Though there was a slowdown in some sectors like manufacturing and consumption, the Chinese economy indicated resiliency by performing within a reasonable range in July brought about by steady fixed-assets investment coupled with robust exports growth.

Defying popular expectations of doom, the Chinese economy's upward momentum is well into withstanding external pressure.

The National Bureau of Statistics (NBS) released data indicating this on Wednesday with Liu Aihua, spokesperson of the National Bureau of Statistics (NBS) saying that even with challenges, China's economy "continued to operate within a reasonable range with a steady upward momentum in July."

The industrial output had a 4.8 percent growth year-on-year in July though this was 1.5 percent lower than that of June.

The first seven months of 2019 saw high-tech industries outpacing the overall industrial sector both in investment and output with a 6.6 percent growth year-on-year in July.

High-tech manufacturing investment surged 11.1 percent year-on-year with a 5.4 percentage points higher than the growth in total-fixed asset investment.

Consumer goods' retail sales rose 7.6 percent on a yearly basis to 3.3 trillion yuan ($471 billion) though down from the growth of 9.8 percent in June.

Liu attributed the weak growth of retail sales to the slower automobiles sales in July because of China's new emissions standards coming into effect that same month.

In the services sector, the NBS data showed that though there was an increase with 6.3 percent year-on-year in July, this is down from the 7.1 percent growth in June.

From January to July, fixed-asset investments grew by 5.7 percent though down by 0.1 percentage points from January to June.

According to the Ministry of Commerce, foreign direct investment (FDI) was at 7.3 percent year-on-year during the first seven months of 2019. FDI in July increased to 8.7 percent year-on-year up from 8.5 percent of June.

Exports were also high at 10.3 percent growth, going up by 4.3 percentage points from the previous month.

Tian Yun, vice director of the Beijing Economic Operation Association said that "the advantages of private sector imports are showing up" and "pointing toward the internal momentum of China's economic growth."

Employment in China in July remained generally stable with 8.67 million new jobs hitting 79 percent of the country's annual target. This is with a 0.2 percentage points increase from June.

The consumer trend index showing perceptions on personal finance and local job prospects was at a high of 115 points according to global measurement and data analytics company Nielsen.

Justin Sargent, president of Nielsen China noted that the power of the economy has been enhanced by having the economic structure "continuously optimized" leading not only to resiliency and vitality but also to long-term stable development."

The proof is China's new industries having new forms and business models, which are the new growth drivers.

When it comes to inflation, the Consumer Price Index shows it was stable in July at 2.8 percent growth compared to that of 2.7 percent in June.

Addressing the external pressure, Liu said China will strengthen innovation, promote stable economic development measures, implement stabilizing policies and inject market vitality.
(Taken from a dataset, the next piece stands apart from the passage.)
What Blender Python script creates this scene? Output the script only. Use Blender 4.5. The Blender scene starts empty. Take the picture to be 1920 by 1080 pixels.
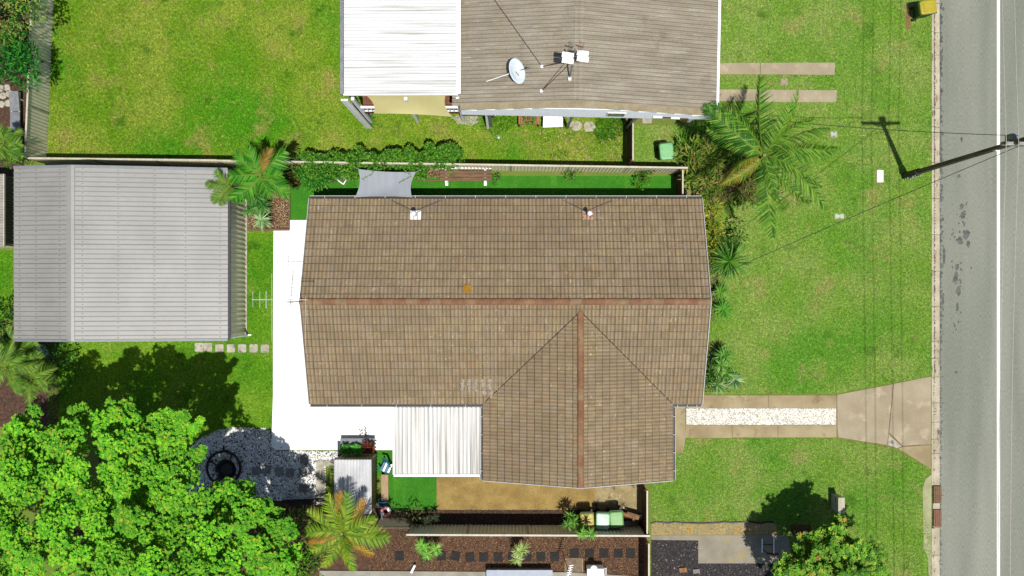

A statement released at the end of July after the meeting held by the Political Bureau of the Communist Party of China Central Committee with regards to China's economy facing new risks, the bureau said the country should focus on tong-term trends and key issues, thereby turning crises into opportunities.

Likewise, the statement said China will continue to implement prudent monetary policy and proactive fiscal policy including cutting taxes and fees.